EXTRACT: Bolivia later lost tens of thousands of soldiers and another wide swath of territory in the 1930s Chaco War with Paraguay, which many historians describe as a proxy battle between U.S. company Standard Oil and Dutch-British Shell Oil over land thought to hold valuable petroleum deposits. 

THE ARTICLE
 
By THE ASSOCIATED PRESS
Published: May 23, 2007
Filed at 12:26 a.m. ET

LA PAZ, Bolivia (AP) — President Evo Morales called capitalism the ”worst enemy of humanity” at a conference of Latin American leftist intellectuals on Tuesday.

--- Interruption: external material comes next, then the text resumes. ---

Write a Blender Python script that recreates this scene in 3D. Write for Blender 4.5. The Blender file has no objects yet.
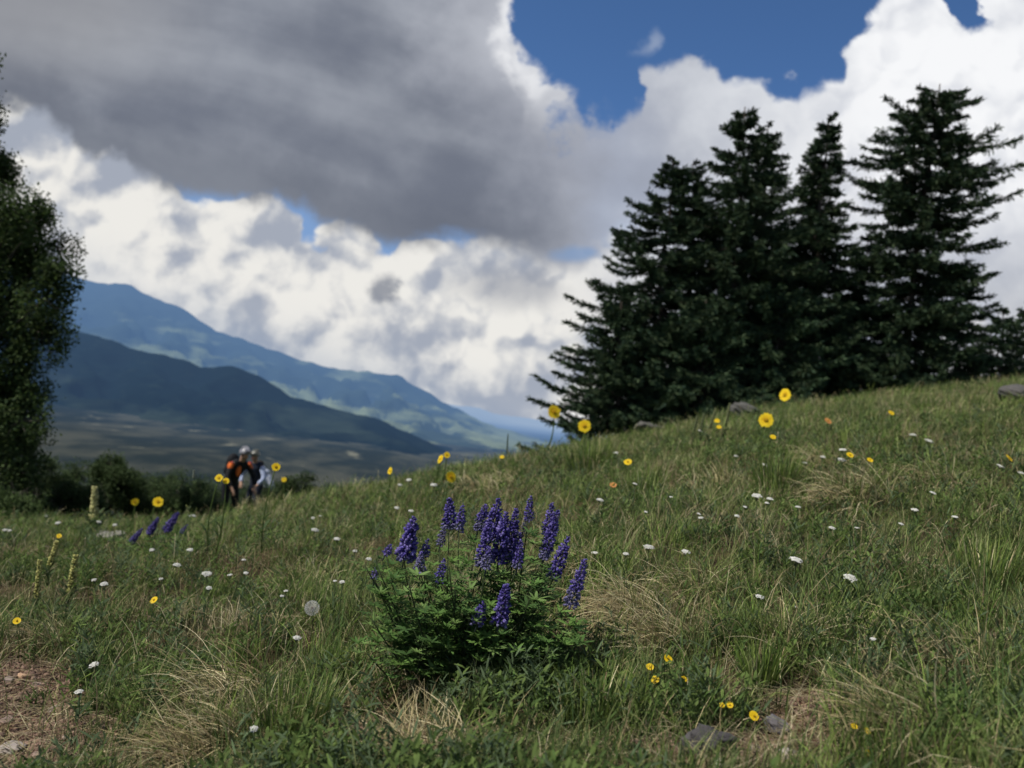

A coca-growers’ union leader who became Bolivia’s first Indian president, the leftist Morales has nationalized oil and natural gas resources as part of his effort to redistribute wealth in South America’s poorest country.

”The transnational corporations always provoke conflicts to accumulate capital, and the accumulation of capital in a few hands is no solution for humanity,” Morales said at forum in Cochabamba. ”And so I have arrived at the conclusion that capitalism is the worst enemy of humanity.”

Morales also said Bolivia’s new constitution, now being written, would declare Bolivia a pacifist nation and explicitly renounce war. ”Instead of making more weapons and bullets to kill humankind, we must concentrate on producing more food,” he said.

The president spoke at a two-day conference on the role of media in political efforts to create a new Latin American socialism, sponsored by Bolivia, Venezuela, Cuba, and Ecuador. Morales counts Venezuelan President Hugo Chavez and Cuban leader Fidel Castro as close allies.

Morales has criticized the historic role of foreign business interests in Bolivia, often noting that the 1879 War of the Pacific, in which Bolivia lost its seashore to Chile, was sparked in part by a British trading company’s rush to control the coast’s valuable guano and saltpeter deposits.

Bolivia later lost tens of thousands of soldiers and another wide swath of territory in the 1930s Chaco War with Paraguay, which many historians describe as a proxy battle between U.S. company Standard Oil and Dutch-British Shell Oil over land thought to hold valuable petroleum deposits.